Eso lo terminé de reconocer cuando Messi anotó el tercer gol. La hinchada empezó a corear todos los versos que cuatro horas antes estaban gritando los niños:
Vení, vení, cantá conmigo
que un amigo vas a encontrar,
que de la mano de Leo Messi
todos la vuelta vamos a dar.
Cuando reparo en todos los versos de la estrofa, me detengo en el segundo: “que un amigo vas a encontrar”. Es una invitación a quien está solo para que se sienta parte de algo. Esa gente que viste otros colores y está de fiesta es la misma que me ayudó a conseguir un trabajo; que me escuchó cuando mis amistades venezolanas más próximas, al otro lado del continente o en otro país, no podían hacerlo. Pienso en la piba que me explicó las primeras palabras del lunfardo o la diferencia entre “boludo” y “pelotudo”; en quien me cebó mate o tereré; en quien me pregunta por mis viejos, a quienes no conoce, y me regaló un bowl que hizo con sus manos; en quien me dio unos stickers de Newell’s para que los pegara en los postes de la ciudad; o en el periodista argentino que, cuando sonaba el himno de Venezuela antes del juego, recitaba el verso “la ley respetando…”. Lo aprendió en la escuela donde estudió, la República Bolivariana de Venezuela.

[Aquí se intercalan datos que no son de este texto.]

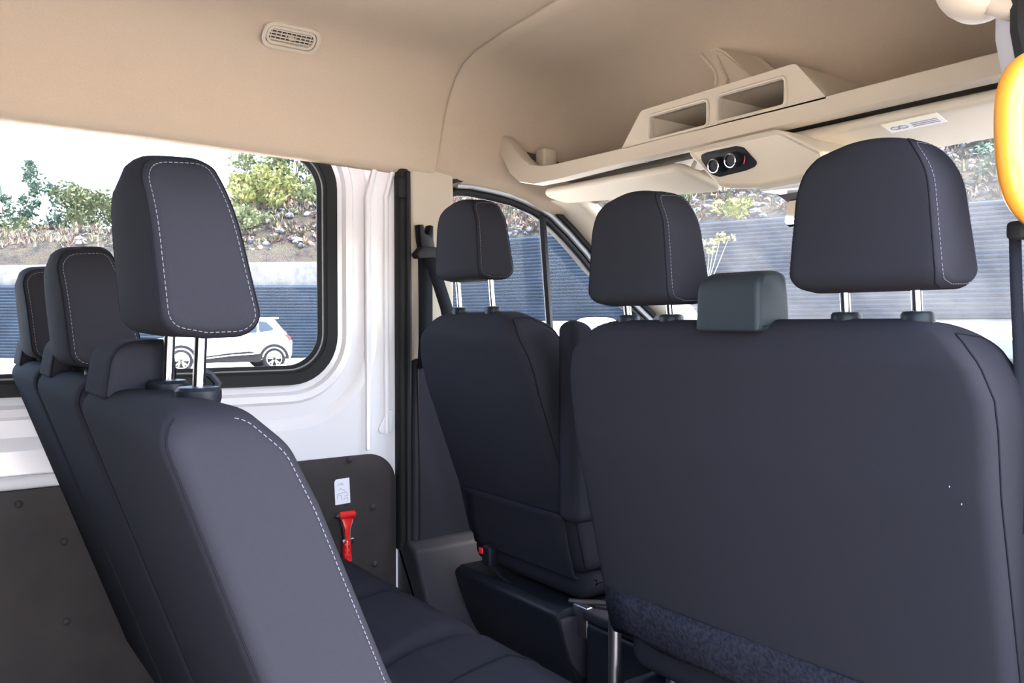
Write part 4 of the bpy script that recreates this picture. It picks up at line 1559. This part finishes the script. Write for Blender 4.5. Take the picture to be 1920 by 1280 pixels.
# tall flowering weed in front of the higher fence
wp = Vector((*hz(1312, 23.0), 0))
wp.z = ground_z((wp.x, wp.y))
wd_ = thing('flowering_weed', wp, 'tall thin weed with yellow flower heads in front of the metal fence', 'plant')
top_ = [at(u, v_, d=23.0) for u, v_ in ((1303, 470), (1318, 455), (1340, 452), (1352, 442), (1366, 447), (1330, 470), (1306, 487))]
base_ = at(1318, 560, d=23.0)
mbs, mbf = MB(), MB()
for q in top_:
    mbs.add(*tube([Vector((wp.x, wp.y, wp.z - 0.1)), base_, base_.lerp(q, 0.5) + Vector((0.05, 0, 0.05)), q], [0.03, 0.022, 0.016, 0.010], 5))
    for _ in range(26):
        c = q + Vector((random.gauss(0, 0.09), random.gauss(0, 0.09), random.gauss(0, 0.05)))
        a = Vector((random.gauss(0, 1), random.gauss(0, 1), random.gauss(0, 1))).normalized() * 0.06
        b2 = a.orthogonal().normalized() * 0.04
        mbf.add([c - a, c + b2, c + a, c - b2], [(0, 1, 2, 3)])
mbs.build('stems', mat('dry_stem', (0.14, 0.135, 0.10), rough=0.9), wd_)
mbf.build('flower_heads', mat('weed_flowers', (0.13, 0.13, 0.05), rough=0.9), wd_, smooth=False)

# ---- parked white car
rear = at(512, 693, d=23.6)
front = at(338, 701, d=22.3)
hd = Vector((front.x - rear.x, front.y - rear.y))
ang = math.atan2(-hd.x, hd.y)
WB = hd.length
sc = WB / 2.6
ctr = (Vector((rear.x, rear.y)) + Vector((front.x, front.y))) / 2
# the visible wheels are on the car's left flank: centre line is half a track further away
lat = Vector((hd.y, -hd.x)).normalized()
if lat.dot(ctr - C2) < 0:
    lat = -lat
ctr += lat * 0.75 * sc
zc = rear.z
car = thing('parked_car', (ctr.x, ctr.y, zc), 'white crossover car parked by the fence, seen through the rear side window', 'car', rotz=ang)
car.scale = (sc, sc, sc)
near = 1 if (Matrix.Rotation(ang, 2) @ Vector((1, 0))).dot(C2 - ctr) > 0 else -1
bprof = resample(rp([(-1.86, 0.45), (-1.80, 0.30), (1.95, 0.26), (2.06, 0.42), (2.04, 0.72), (1.85, 0.90), (1.10, 1.02), (0.3, 1.03), (-1.40, 1.12), (-1.70, 1.08), (-1.88, 0.85)], [0.05, 0.05, 0.06, 0.08, 0.12, 0.15, 0.1, 0.1, 0.1, 0.12, 0.1], 4), 0.2)
mk('car_body', *Pillow(bprof, 0, 1.76, 0.14).mesh(10), CARPAINT, car, angle=50, local=True)
gprof = resample(rp([(-1.74, 1.05), (1.05, 0.98), (0.35, 1.44), (-0.2, 1.56), (-1.0, 1.57), (-1.38, 1.51)], [0.02, 0.02, 0.25, 0.3, 0.3, 0.12], 4), 0.2)
mk('car_cabin', *Pillow(gprof, 0, 1.62, 0.08, taper=0.2).mesh(10), CARPAINT, car, angle=50, local=True)
mk('roof_spoiler', *rbox((0, -1.42, 1.54), (1.1, 0.24, 0.06), 0.025), CARPAINT, car, local=True)
for sx in (-1, 1):
    gx = lambda a, b, d, sx=sx: (sx * (0.81 * (1 - 0.2 * (b - 0.98) / 0.56) + d), a, b)
    for poly in ([(0.92, 1.07), (0.12, 1.08), (0.10, 1.43), (0.30, 1.39)], [(0.05, 1.08), (-0.82, 1.11), (-0.85, 1.46), (0.03, 1.45)], [(-0.90, 1.115), (-1.36, 1.19), (-1.12, 1.42), (-0.90, 1.455)]):
        mk('side_glass', *prism(rp(poly, 0.04, 3), gx, -0.01, 0.012), CARGLASS, car, local=True)
    bx = lambda a, b, d, sx=sx: (sx * (0.868 + d), a, b)
    mk('sill_cladding', *prism(rp([(-0.9, 0.25), (0.9, 0.25), (0.9, 0.40), (0.0, 0.52), (-0.6, 0.56), (-0.95, 0.48)], 0.03, 3), bx, -0.03, 0.016), CARBLACK, car, local=True)
    mk('sill_strip', *tube([(sx * 0.888, y, z) for y, z in ((0.85, 0.36), (0.0, 0.45), (-0.85, 0.50))], 0.018, 6), SILVER, car, local=True)
    for yy in (0.02, -0.88):
        mk('door_handle', *rbox((sx * 0.885, yy, 0.90), (0.03, 0.2, 0.035), 0.012), CARPAINT, car, local=True)
    mk('tail_lamp', *prism(rp([(-1.50, 1.00), (-1.78, 0.84), (-1.82, 0.94), (-1.70, 1.06)], 0.03, 3), bx, -0.09, 0.0), TAIL, car, local=True)
    for yy in (-1.3, 1.3):
        arch = [(yy + 0.44 * cos(a), 0.33 + 0.44 * sin(a)) for a in [pi * i / 14 for i in range(15)]]
        arch2 = [(yy + 0.36 * cos(a), 0.33 + 0.36 * sin(a)) for a in [pi * i / 14 for i in range(15)]]
        mk('arch_cladding', *prism(arch + list(reversed(arch2)), bx, -0.05, 0.018), CARBLACK, car, local=True)
        mk('arch_well', *prism(arch2, bx, -0.10, 0.006), DARKHOLE, car, local=True)
        wh = mk('wheel', *lathe([(0.21, -0.10), (0.30, -0.10), (0.335, -0.07), (0.335, 0.05), (0.30, 0.08), (0.235, 0.08), (0.225, 0.04), (0.10, 0.03)], (sx * 0.81, yy, 0.335), (sx, 0, 0), 28), TYRE, car, local=True)
        for k in range(5):
            a = 2 * pi * k / 5 + 0.3
            for da in (-0.22, 0.22):
                p0_ = Vector((sx * 0.875, yy + 0.05 * cos(a), 0.335 + 0.05 * sin(a)))
                p1_ = Vector((sx * 0.885, yy + 0.215 * cos(a + da), 0.335 + 0.215 * sin(a + da)))
                mk('spoke', *tube([p0_, p1_], [0.024, 0.020], 5), SILVER, wh)
        mk('wheel_rim', *tube([(sx * 0.885, yy + 0.222 * cos(a), 0.335 + 0.222 * sin(a)) for a in [2 * pi * i / 24 for i in range(24)]], 0.014, 6, closed=True), SILVER, wh)
mk('windscreen', *prism(rp([(-0.60, 1.05), (0.60, 1.05), (0.48, 1.38), (-0.48, 1.38)], 0.05, 3), lambda a, b, d: (a, 0.99 - (b - 1.02) * 1.55 + d, b + 0.02), -0.02, 0.02), CARGLASS, car, local=True)
mk('rear_window', *prism(rp([(-0.52, 1.12), (0.52, 1.12), (0.46, 1.40), (-0.46, 1.40)], 0.05, 3), lambda a, b, d: (a, -1.72 + (b - 1.06) * 0.78 + d, b), -0.02, 0.02), CARGLASS, car, local=True)
mk('front_grille', *rbox((0, 2.03, 0.55), (1.2, 0.08, 0.28), 0.03), CARBLACK, car, local=True)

Salí del área de prensa tarareando aquel cántico que no conocía, un poco apenado por lo que pudieran pensar los otros periodistas venezolanos o lo absurdo que podría ser, para un argentino, ver a un extranjero cantando “que de la mano de Leo Messi todos la vuelta vamos a dar”. Alejándome del estadio, imaginé ese escenario en el que, como otro de los cánticos, “volveremos, volveremos, volveremos otra vez , volveremos a ser campeones como en el 86”; queriendo que lo que acababa de ver no terminara, que esa gente siguiera brincando, gritando y aplaudiendo sin parar. Al acercarme a sus búsquedas durante estos cinco años también he podido comprender el porqué de eso que anhelan y sus alegrías ya son un poco las mías.